World Water Day 2023: Accelerating Change to Meet SDGs by 2030
Published on January, 37 2023
by Jan Cordeman, Lib Hutchby, and Nancy Price
Earth Democracy Committee
February 2023
This year, the United Nations combined World Water Day (March 22nd) with World Toilet Day (November 19th) under the theme Accelerating Change to speed up achieving Sustainable Development Goal 6 – safely managed clean water and sanitation - by 2030.
World Water Day is explained as about accelerating change to solve the water and sanitation crisis, and because water affects everyone, we all need to take action. That means you! You and your family, school, and community can make a difference by changing the way you use, consume, and manage water in your lives.
Your commitment to do so will be added to the Water Action Agenda where you can register your commitment to be launched at the UN 2023 Water Conference, March 22-24, 2023, in New York. You may register a comment now and register for the conference here. This is the first event of its kind for nearly 50 years and is a once-in-a-generation moment for the world to unite around water. Play your part. Do what you can.
For World Toilet Day, November 19th, more information will be circulated later but here’s the information from 2022.
As the UN emphasizes, right now we are seriously off-track to meet SDG 6 –-water and sanitation for all by 2030. Billions of people and countless schools, businesses, healthcare centers, farms, and factories don’t have the safe water and toilets they need.
Let’s kick off preparations for a World Water Day March 22 and a World Toilet Day November 19 campaign with a listening exercise: “What does Accelerating Change” mean to you?
Basic Facts on the World’s Water-Related Ecosystems
The 2030 Agenda for Sustainable Development includes 17 goals and was adopted by the General Assembly in 2015. Significantly, the UN emphasized that these Goals required action by both developing and developed countries.
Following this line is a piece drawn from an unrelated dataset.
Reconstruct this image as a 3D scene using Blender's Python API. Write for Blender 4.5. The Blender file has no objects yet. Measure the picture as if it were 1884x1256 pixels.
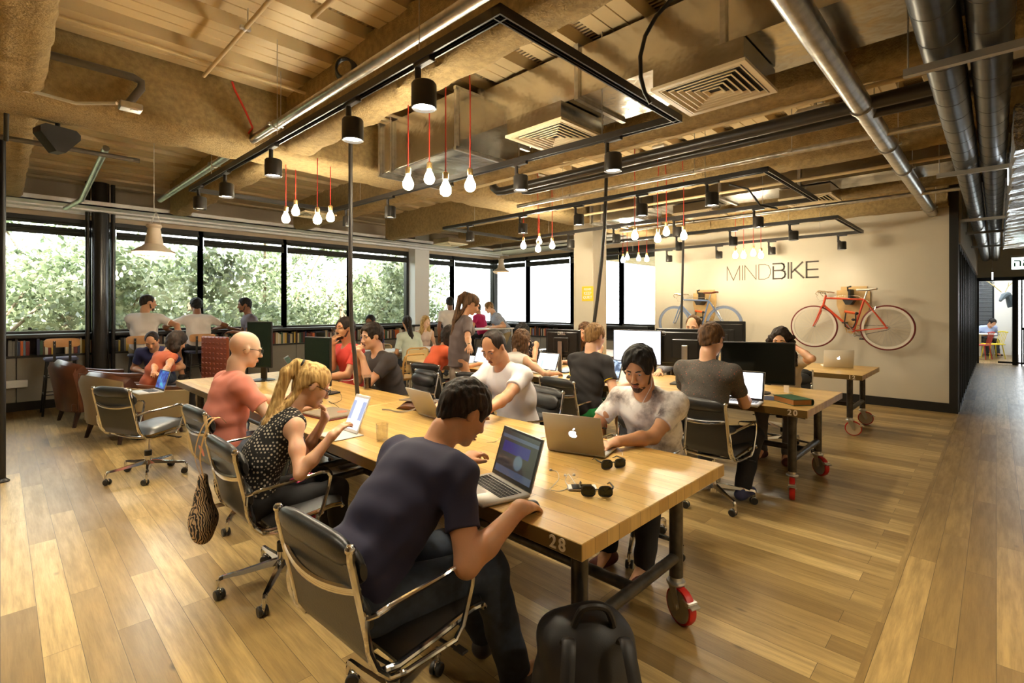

The basic facts below (from sdgs.un.org/goals) show the enormity of the global challenge – meeting drinking water, sanitation, and hygiene targets by 2030 requires a 4X increase in the pace of progress.
*The World’s Water-Related Ecosystems are being degraded at an alarming rate. For at least 3 billion people, the quality of the water they depend on is unknown due to a lack on monitoring. 733-plus million people live in countries with high and critical levels of water stress.
At current rates, in 2030:
- 1.6 billion people will lack safely managed drinking water.
- 2.8 billion people will lack safely managed sanitation; inadequate sanitation systems where open defecation allows for the spread of human waste into rivers, lakes and soil, contaminating water resources. Already in 2023, 3.6 billion people are still living with poor quality toilets that ruin their health and pollute their environment.
- 1.9 billion people will lack basic hand hygiene facilities.
Even if it were possible to achieve Goal 6 in seven years, it would take extraordinary planning by municipal, state, and national governments in both developed and developing countries and cost billions for new infrastructure from simple to complex projects by 2030.
As an example, in 2019 Food and Water Watch reported that in the US our water infrastructure is wearing out; water pipes under streets were built just after WW II, and every year there are 240,000 water main breaks wasting more than 2 trillion gallons of precious drinking water, while billions of gallons of untreated wastewater spill into waterways. Food and Water Watch estimated that in 2019 our drinking water and wastewater systems required at least $744 billion over the next 20 years, more than $35 billion a year, for essential repairs and new systems.
Now is the time for the US to strongly support SDG 6 and confirm that access to safe drinking water and sanitation are internationally recognized human rights derived from the right to an adequate standard of living under Article 11 (1) of the International Covenant on Economic, Social and Cultural Rights and fundamental to everyone's health, dignity and prosperity.